その際、「なぜ説得力があると感じたのか」を考えてみてください。声、話すスピード、表情、目線、抑揚など、話者の表現を注意深く見てみましょう。話の構成や言葉の選び方も見てみるのも有効です。そして、どうして説得力を感じるのかを自分なりに深掘りして言語化すると、自分でも真似をしやすくなります。
そして、もし動画や音声を通して学ぶなら、できれば一つのコンテンツを繰り返し視聴してください。同じ人の違う動画ではなく、同じ人の同じ動画を何度も見る、ということです。なぜなら、同じコンテンツを繰り返し見ることで、1回目や2回目の視聴では気づけなかった点に気付けるからです。
PREP法という話の型をご存じでしょうか。これはPoint、Reason、Example、Pointという単語の頭文字をとったものです。結論(自分の意見、主張)→ 理由 → 具体例 → 結論の流れで話すと説得力が出ると言われており、プレゼンテーション等において推奨されるフレームワークです。

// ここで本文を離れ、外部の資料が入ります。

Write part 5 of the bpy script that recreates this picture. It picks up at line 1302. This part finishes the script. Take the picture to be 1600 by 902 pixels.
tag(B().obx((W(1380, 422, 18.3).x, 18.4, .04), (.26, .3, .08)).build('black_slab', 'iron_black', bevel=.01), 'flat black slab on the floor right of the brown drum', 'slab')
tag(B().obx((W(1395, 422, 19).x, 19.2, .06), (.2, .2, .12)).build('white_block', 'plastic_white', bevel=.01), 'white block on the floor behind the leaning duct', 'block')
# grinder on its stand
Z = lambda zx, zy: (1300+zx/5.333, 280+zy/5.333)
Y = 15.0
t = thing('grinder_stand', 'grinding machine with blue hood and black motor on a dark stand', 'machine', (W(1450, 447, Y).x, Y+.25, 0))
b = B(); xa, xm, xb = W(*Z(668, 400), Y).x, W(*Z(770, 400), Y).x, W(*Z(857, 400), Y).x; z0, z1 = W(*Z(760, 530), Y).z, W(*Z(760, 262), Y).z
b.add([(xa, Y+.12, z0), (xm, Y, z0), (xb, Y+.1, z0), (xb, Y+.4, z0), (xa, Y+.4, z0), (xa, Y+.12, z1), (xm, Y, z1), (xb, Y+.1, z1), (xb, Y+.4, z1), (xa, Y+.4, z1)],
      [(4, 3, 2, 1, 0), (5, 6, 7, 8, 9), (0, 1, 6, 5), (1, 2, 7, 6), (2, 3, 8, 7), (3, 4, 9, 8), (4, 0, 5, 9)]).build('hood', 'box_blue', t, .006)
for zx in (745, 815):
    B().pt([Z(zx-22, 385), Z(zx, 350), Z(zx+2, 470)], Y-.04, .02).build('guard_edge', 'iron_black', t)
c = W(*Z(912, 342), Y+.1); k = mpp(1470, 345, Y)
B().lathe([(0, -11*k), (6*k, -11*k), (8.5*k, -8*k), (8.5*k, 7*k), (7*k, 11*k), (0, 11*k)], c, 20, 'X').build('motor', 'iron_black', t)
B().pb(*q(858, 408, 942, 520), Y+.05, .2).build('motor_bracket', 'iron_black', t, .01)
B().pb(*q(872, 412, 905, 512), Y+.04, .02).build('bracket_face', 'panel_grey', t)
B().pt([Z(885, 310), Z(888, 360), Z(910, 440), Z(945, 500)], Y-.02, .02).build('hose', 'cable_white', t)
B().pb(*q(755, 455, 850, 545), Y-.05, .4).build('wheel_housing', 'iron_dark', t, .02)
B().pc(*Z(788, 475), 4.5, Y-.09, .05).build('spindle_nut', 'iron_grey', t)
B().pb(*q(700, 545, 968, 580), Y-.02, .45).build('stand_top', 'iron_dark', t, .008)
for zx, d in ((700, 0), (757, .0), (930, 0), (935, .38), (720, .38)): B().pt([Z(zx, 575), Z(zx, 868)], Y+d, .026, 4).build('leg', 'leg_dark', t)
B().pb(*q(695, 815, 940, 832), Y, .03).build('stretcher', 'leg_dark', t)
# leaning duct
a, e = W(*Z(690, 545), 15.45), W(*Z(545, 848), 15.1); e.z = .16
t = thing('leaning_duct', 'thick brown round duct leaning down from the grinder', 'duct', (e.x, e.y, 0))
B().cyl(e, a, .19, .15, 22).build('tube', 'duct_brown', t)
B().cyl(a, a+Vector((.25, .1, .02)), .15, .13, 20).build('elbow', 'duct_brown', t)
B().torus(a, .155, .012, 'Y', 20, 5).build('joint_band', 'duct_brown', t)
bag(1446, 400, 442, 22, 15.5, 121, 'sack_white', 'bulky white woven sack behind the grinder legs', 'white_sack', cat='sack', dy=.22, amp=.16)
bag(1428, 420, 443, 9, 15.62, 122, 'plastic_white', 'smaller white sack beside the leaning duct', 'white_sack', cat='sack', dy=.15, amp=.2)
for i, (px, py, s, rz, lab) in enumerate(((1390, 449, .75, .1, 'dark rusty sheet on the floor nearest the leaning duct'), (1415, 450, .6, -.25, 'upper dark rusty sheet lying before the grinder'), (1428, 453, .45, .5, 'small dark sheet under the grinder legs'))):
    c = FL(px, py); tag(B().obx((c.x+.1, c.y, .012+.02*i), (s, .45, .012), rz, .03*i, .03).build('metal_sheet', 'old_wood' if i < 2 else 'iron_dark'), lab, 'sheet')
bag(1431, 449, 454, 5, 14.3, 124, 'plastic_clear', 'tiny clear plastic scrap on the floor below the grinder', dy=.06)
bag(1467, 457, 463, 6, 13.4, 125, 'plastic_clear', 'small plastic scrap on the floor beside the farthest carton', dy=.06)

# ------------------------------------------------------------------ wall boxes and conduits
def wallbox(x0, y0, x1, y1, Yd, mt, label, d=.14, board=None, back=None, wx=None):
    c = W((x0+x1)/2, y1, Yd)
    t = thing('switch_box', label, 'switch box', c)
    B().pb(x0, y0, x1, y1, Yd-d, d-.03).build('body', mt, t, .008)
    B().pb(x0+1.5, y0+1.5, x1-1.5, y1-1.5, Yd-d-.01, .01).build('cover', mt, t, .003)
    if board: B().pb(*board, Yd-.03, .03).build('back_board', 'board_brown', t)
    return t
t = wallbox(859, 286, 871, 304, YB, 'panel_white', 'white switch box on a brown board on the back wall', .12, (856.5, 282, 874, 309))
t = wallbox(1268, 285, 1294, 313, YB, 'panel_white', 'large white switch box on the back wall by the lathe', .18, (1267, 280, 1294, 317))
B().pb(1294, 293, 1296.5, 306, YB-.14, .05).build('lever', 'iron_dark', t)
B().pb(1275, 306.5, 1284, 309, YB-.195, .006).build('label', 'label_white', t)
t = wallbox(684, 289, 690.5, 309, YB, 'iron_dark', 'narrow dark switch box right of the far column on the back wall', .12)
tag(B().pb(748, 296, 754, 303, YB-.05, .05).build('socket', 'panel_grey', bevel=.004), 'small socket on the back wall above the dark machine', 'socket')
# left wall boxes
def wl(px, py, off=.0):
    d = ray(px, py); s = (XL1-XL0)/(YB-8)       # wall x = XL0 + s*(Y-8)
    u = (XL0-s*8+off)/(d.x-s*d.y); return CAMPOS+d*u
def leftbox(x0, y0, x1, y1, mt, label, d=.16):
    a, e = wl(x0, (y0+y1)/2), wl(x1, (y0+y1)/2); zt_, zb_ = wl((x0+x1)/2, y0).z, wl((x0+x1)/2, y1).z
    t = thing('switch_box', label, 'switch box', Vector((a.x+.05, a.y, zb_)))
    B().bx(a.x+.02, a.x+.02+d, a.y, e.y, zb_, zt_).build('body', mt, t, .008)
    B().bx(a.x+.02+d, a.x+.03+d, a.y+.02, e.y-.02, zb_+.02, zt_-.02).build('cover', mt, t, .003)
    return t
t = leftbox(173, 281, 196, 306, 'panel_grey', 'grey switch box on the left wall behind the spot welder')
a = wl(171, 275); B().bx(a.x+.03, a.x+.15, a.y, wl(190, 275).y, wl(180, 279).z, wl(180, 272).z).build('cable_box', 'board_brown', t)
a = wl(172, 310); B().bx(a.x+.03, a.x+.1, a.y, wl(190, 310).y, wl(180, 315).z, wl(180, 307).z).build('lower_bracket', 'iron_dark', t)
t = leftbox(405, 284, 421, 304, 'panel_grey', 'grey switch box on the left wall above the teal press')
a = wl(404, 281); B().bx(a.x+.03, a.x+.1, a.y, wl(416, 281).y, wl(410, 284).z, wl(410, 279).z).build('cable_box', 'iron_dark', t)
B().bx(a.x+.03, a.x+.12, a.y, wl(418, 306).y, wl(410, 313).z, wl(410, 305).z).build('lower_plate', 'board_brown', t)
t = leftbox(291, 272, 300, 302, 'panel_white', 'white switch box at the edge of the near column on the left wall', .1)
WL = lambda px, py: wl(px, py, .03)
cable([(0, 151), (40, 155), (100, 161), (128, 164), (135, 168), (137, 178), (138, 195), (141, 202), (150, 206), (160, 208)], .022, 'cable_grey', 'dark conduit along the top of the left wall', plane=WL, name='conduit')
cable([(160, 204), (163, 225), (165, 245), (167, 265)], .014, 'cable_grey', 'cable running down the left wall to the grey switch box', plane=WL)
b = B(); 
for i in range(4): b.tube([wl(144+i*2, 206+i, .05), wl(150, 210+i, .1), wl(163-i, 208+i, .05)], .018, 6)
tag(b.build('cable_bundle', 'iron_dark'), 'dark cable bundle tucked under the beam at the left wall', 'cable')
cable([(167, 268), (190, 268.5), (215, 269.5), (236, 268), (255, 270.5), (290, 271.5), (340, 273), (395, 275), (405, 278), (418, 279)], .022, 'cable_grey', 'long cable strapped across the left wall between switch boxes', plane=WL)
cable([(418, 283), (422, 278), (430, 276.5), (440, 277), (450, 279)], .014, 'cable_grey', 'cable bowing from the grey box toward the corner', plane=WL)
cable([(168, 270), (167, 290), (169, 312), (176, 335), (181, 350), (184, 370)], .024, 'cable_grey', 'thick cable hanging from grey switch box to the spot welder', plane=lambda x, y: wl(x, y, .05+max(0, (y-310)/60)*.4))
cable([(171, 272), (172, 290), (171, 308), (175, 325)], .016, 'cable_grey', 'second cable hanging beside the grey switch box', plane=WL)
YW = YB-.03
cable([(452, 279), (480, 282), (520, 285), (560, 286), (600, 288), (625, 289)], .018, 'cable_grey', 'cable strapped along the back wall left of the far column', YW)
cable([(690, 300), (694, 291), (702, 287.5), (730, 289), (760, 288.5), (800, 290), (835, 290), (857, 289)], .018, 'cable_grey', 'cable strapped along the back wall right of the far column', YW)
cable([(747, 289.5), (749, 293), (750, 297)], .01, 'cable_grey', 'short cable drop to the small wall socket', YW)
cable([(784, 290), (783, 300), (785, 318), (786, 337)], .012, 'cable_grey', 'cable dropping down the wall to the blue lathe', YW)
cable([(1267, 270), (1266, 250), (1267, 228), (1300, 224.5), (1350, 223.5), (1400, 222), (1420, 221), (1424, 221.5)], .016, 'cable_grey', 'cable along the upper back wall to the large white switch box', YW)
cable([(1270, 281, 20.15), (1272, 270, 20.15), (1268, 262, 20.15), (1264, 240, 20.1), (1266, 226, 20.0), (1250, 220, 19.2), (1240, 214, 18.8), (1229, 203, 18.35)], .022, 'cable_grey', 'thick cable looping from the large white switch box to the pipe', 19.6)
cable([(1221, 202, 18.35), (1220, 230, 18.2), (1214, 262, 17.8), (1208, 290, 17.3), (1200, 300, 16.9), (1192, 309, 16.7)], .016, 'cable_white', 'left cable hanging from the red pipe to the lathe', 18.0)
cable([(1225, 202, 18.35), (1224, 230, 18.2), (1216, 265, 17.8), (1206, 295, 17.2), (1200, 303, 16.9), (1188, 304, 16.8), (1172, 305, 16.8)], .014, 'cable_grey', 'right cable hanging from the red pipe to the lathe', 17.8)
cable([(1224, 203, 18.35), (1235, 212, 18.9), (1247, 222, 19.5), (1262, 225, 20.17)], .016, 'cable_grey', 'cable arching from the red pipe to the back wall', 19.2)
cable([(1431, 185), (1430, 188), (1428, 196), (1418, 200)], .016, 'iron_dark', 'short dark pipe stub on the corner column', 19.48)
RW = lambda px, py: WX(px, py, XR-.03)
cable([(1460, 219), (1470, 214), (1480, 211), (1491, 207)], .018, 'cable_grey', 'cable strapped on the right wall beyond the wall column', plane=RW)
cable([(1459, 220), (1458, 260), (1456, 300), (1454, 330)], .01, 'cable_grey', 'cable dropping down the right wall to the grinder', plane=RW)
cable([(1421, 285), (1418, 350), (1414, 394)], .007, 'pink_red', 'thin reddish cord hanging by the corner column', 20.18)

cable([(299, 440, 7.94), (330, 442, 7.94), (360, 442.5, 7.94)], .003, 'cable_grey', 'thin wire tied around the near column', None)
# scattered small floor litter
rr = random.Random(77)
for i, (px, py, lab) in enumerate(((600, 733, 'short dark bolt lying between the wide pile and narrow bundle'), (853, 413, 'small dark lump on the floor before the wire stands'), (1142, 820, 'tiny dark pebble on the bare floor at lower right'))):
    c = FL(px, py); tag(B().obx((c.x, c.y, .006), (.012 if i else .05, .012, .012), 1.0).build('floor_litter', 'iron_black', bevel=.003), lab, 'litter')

これまでに述べたように、説得力ある話は理由と根拠が明確であり、それらを裏付ける具体例も盛り込まれた話です。PREP法には、結論に対する理由・具体例が盛り込まれています。理由や会議での意見発表をはじめ、普段からこのフレームワークを用いて、伝えたいことに対する理由を述べる習慣をつけておくと、ここぞという場面でも説得力ある話をしやすくなります。
自分が話している様子を録画して見てみてください。録画が難しければ録音でも良いですが、話すときの目線や表情も確認できると、より多くの発見があるでしょう。そして、説得力ある話し方に近づくために必要なことは何かを見つけてみてください。
「トレーニング」という言葉で表すことではないかもしれませんが、自分のこれまでの経験、残してきた結果などは、いつでも伝えられるようにしてくと良いでしょう。一度、時間を取って、過去のことをじっくり思い出してみてください。
時間が経つと、自分の経験を忘れてしまったり、曖昧にしか覚えていなかったりするものです。ですが、数字や固有名詞を用いながら伝えられる話は説得力が増すため、なんとなくではなく、具体的に、正確に思い出すことをおすすめします。
話し方について解説しましたが、やはり説得力のある話は、理由や根拠を明確にする、自己紹介を丁寧に行うなど、話す前に入念な準備を行うことで作られるように思います。そして「これだけの準備をした」という実感が自信につながり、その自信が堂々とした話し方に繋がることもあります。
まずは、時間をかけて準備をしてみてください。そのうえで、記事の中で紹介したトレーニング方法や、具体的な話し方を取り入れていただけたら幸いです。